What does this have to do with shape, Shoobie? This was supposed to be about the shape of the black hole!

Okay, so you may not be able to see an event horizon, or a stationary limit...but you CAN see the effects of it. According to the laws of particle physics, both horizons will have a photon sphere. A photon sphere is a spherical plane where photons gather, either because they're orbiting, stationary, or just entering the black hole. To tick your brain, photons that enter the black hole traveling WITH its spin (that is, traveling in the same direction as all the stuff the black hole is dragging around it), the photon will nest itself in the inner photon sphere, at the event horizon. If it's going the other way, it will circle the stationary limit horizon.

To an outside observer looking at this really bright object, the whole thing will appear flattened. So there you have it. A flat black hole...sans all the explanation of the physics. But wait, I haven't finished tormenting your brain yet!

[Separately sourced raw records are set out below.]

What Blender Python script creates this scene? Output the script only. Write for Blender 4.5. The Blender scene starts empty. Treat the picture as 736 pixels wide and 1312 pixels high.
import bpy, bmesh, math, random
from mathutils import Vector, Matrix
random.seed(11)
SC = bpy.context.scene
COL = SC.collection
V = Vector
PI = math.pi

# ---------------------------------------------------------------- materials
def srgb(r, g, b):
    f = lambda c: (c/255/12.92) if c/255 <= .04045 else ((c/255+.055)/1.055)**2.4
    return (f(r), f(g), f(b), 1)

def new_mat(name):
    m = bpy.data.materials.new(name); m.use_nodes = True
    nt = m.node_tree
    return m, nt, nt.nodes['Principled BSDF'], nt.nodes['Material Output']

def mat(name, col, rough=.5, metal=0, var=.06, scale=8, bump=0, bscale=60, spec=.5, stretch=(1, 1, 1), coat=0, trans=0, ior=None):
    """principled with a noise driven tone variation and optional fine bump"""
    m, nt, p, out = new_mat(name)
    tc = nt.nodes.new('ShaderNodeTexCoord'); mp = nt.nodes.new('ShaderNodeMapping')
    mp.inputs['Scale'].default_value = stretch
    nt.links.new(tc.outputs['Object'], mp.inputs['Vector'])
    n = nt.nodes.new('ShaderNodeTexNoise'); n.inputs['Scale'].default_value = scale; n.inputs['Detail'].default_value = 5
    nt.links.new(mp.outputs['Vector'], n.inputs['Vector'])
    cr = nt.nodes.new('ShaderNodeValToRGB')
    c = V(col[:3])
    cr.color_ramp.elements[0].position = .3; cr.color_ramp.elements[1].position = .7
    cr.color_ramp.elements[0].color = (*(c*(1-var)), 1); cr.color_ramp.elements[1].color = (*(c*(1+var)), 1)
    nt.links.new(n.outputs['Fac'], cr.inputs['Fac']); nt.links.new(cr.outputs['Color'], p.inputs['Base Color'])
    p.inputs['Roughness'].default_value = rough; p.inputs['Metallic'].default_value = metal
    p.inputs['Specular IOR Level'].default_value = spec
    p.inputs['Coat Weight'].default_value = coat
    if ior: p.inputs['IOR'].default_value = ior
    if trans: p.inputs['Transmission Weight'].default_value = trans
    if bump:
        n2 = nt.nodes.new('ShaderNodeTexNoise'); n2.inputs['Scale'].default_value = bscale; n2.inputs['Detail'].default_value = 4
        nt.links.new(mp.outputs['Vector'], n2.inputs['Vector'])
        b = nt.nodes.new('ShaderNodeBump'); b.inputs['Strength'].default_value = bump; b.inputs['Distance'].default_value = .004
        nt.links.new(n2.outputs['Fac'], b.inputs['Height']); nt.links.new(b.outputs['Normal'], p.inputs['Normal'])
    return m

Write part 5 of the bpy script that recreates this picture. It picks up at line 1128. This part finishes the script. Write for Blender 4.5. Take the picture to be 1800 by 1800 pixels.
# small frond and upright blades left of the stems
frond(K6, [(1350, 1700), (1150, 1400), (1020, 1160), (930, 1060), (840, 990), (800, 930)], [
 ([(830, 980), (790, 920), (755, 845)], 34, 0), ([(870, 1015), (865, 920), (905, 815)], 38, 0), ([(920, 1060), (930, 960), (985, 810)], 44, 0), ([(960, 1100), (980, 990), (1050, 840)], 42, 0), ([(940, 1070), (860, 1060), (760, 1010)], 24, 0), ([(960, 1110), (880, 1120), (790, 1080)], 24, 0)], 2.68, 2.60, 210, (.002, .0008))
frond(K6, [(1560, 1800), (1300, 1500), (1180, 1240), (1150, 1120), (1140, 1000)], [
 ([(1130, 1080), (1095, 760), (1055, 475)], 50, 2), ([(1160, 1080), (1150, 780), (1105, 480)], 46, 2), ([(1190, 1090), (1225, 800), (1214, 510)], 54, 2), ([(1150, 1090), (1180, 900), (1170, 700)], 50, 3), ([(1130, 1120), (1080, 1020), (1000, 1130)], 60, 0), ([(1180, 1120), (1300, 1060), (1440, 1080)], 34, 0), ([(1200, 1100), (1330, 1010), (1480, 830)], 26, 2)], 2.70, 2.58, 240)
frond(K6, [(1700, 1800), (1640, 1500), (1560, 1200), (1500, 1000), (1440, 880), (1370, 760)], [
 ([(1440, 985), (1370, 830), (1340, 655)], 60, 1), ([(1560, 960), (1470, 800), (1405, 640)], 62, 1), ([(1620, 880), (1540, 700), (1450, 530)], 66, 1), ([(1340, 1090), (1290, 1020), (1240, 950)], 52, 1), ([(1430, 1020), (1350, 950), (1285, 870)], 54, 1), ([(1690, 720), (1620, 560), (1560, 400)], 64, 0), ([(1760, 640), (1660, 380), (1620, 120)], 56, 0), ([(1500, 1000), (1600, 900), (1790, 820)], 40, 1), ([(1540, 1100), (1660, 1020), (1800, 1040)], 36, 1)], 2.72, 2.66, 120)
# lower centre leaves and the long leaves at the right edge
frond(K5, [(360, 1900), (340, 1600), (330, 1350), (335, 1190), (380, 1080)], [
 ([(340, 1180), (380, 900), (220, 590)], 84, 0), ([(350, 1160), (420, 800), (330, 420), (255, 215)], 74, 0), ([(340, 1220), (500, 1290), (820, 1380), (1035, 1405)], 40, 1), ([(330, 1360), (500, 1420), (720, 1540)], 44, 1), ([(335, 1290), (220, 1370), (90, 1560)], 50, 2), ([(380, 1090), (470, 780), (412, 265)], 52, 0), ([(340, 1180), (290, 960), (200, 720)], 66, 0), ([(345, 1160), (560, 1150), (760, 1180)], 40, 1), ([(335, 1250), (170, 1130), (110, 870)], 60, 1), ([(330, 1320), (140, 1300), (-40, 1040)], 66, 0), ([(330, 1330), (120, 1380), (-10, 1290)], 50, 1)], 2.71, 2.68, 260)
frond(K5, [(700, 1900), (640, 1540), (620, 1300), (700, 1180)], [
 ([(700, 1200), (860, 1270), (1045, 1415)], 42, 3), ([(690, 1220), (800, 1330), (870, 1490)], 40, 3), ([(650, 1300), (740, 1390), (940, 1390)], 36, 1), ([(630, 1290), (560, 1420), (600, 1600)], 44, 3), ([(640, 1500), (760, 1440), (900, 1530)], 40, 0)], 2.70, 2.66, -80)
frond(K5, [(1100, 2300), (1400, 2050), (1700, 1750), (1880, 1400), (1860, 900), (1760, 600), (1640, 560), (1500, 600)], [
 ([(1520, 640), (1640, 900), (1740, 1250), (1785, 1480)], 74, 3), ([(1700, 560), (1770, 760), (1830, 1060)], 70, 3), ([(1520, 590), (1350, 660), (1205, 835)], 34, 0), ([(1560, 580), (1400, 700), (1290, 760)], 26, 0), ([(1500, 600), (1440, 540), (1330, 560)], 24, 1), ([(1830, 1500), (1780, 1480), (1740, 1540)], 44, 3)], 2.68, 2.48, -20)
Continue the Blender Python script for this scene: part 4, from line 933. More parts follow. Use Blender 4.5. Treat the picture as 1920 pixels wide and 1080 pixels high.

Here's the cool part. If you could travel FASTER than the speed of light, you could theoretically enter the ergosphere (the space between the stationary limit and the event horizon of a spinning black hole) in a Kerr black hole and according to some theories, you could venture along a path which would allow you to avoid colliding with the singularity at the center, and potentially emerge somewhere else, like another universe, or at a time millions or billions of years in the future. If you want to get really funky, you could theoretically position yourself such that you can achieve time travel, owing to the strange effects of the spacetime warp around the event horizon of a black hole! Neat, huh?

Now...before you go sending me emails about how crappy this post was, bear in mind that it's nearly midnight (again) and I'm too tired to be buggered to go make sure my line is straight through this rant. Now go away, before I explain how you don't have any mass! Good night!